Line by line, reproduce exactly the beginning of the listing below, ending with the line that contains "g, M.paper, o)" and adding nothing.

-------- Given material

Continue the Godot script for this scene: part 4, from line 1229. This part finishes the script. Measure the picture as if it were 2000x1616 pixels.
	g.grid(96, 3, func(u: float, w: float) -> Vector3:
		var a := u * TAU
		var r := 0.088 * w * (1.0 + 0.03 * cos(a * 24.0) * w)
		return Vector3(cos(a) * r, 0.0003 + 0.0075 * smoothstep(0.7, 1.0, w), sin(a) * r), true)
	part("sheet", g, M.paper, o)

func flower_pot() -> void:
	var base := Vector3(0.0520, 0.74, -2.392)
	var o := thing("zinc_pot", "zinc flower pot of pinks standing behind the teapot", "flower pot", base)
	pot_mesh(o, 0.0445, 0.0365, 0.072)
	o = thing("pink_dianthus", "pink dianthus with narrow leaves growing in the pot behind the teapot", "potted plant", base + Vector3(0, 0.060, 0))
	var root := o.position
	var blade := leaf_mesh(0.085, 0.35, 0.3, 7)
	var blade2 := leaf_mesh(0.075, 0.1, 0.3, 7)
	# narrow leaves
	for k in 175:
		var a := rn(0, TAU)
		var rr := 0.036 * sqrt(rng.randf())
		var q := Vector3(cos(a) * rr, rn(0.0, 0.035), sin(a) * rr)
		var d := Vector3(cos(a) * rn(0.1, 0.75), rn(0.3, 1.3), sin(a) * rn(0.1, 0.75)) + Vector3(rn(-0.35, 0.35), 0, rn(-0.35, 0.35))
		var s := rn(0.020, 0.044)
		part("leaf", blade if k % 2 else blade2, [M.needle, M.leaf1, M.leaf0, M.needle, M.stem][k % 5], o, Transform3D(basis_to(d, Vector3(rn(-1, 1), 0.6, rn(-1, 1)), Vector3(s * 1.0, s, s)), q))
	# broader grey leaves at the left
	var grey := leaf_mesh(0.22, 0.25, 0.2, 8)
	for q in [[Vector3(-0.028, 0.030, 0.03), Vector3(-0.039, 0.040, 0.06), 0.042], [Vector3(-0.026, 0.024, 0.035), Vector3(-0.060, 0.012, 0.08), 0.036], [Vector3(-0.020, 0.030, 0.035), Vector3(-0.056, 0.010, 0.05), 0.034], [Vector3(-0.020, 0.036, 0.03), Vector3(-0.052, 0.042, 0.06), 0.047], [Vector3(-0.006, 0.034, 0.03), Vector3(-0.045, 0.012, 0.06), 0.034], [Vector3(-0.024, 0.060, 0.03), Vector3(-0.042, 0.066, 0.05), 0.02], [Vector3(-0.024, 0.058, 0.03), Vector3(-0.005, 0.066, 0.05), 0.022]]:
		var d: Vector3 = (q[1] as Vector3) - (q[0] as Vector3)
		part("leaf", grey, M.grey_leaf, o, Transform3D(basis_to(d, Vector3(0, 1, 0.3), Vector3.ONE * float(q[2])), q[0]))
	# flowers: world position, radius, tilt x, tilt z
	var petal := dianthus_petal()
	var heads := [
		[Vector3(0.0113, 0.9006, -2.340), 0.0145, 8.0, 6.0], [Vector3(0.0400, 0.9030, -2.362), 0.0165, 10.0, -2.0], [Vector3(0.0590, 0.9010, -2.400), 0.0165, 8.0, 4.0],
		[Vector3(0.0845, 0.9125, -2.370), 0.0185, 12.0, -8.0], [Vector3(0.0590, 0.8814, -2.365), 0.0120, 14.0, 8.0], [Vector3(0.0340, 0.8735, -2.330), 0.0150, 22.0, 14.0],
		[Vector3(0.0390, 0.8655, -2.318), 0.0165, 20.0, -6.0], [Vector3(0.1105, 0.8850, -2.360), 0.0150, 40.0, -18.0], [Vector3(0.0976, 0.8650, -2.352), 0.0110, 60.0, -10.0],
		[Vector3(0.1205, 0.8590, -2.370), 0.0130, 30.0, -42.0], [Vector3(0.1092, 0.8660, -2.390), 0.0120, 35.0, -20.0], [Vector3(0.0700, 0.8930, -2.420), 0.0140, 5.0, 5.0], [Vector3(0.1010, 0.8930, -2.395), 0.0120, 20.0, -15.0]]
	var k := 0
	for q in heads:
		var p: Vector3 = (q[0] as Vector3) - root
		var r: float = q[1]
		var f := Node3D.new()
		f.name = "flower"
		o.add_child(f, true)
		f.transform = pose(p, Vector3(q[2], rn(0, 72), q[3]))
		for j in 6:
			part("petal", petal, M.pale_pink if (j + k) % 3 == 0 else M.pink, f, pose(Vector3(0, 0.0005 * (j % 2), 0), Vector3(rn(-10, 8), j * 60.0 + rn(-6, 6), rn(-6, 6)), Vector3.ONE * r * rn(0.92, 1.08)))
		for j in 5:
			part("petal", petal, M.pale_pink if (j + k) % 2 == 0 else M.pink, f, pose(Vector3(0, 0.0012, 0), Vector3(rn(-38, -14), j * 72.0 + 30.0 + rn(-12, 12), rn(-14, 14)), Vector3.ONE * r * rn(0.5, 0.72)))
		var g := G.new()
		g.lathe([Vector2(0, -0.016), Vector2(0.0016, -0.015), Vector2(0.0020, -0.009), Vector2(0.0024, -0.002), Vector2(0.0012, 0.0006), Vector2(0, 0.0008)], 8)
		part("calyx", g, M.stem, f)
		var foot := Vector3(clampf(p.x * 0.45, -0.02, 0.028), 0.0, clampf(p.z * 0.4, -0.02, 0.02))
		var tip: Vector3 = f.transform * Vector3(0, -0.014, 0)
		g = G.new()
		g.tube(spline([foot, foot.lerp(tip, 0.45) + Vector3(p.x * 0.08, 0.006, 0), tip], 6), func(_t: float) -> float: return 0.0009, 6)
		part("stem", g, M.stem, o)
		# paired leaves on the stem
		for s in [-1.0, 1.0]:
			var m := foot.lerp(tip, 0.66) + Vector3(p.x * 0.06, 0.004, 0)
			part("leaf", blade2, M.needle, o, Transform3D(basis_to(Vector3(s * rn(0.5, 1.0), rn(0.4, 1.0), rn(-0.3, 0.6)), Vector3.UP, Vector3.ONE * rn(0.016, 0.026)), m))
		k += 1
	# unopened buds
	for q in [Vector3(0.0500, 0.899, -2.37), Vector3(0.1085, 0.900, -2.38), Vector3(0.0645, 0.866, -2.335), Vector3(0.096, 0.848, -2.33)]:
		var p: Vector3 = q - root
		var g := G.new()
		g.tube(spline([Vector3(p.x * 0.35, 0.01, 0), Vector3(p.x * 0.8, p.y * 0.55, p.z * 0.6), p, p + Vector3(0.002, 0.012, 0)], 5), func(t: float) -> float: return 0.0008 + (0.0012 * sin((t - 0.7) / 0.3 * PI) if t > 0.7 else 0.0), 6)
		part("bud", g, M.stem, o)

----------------

→ **Response**:
Continue the Godot script for this scene: part 4, from line 1229. This part finishes the script. Measure the picture as if it were 2000x1616 pixels.
	g.grid(96, 3, func(u: float, w: float) -> Vector3:
		var a := u * TAU
		var r := 0.088 * w * (1.0 + 0.03 * cos(a * 24.0) * w)
		return Vector3(cos(a) * r, 0.0003 + 0.0075 * smoothstep(0.7, 1.0, w), sin(a) * r), true)
	part("sheet", g, M.paper, o)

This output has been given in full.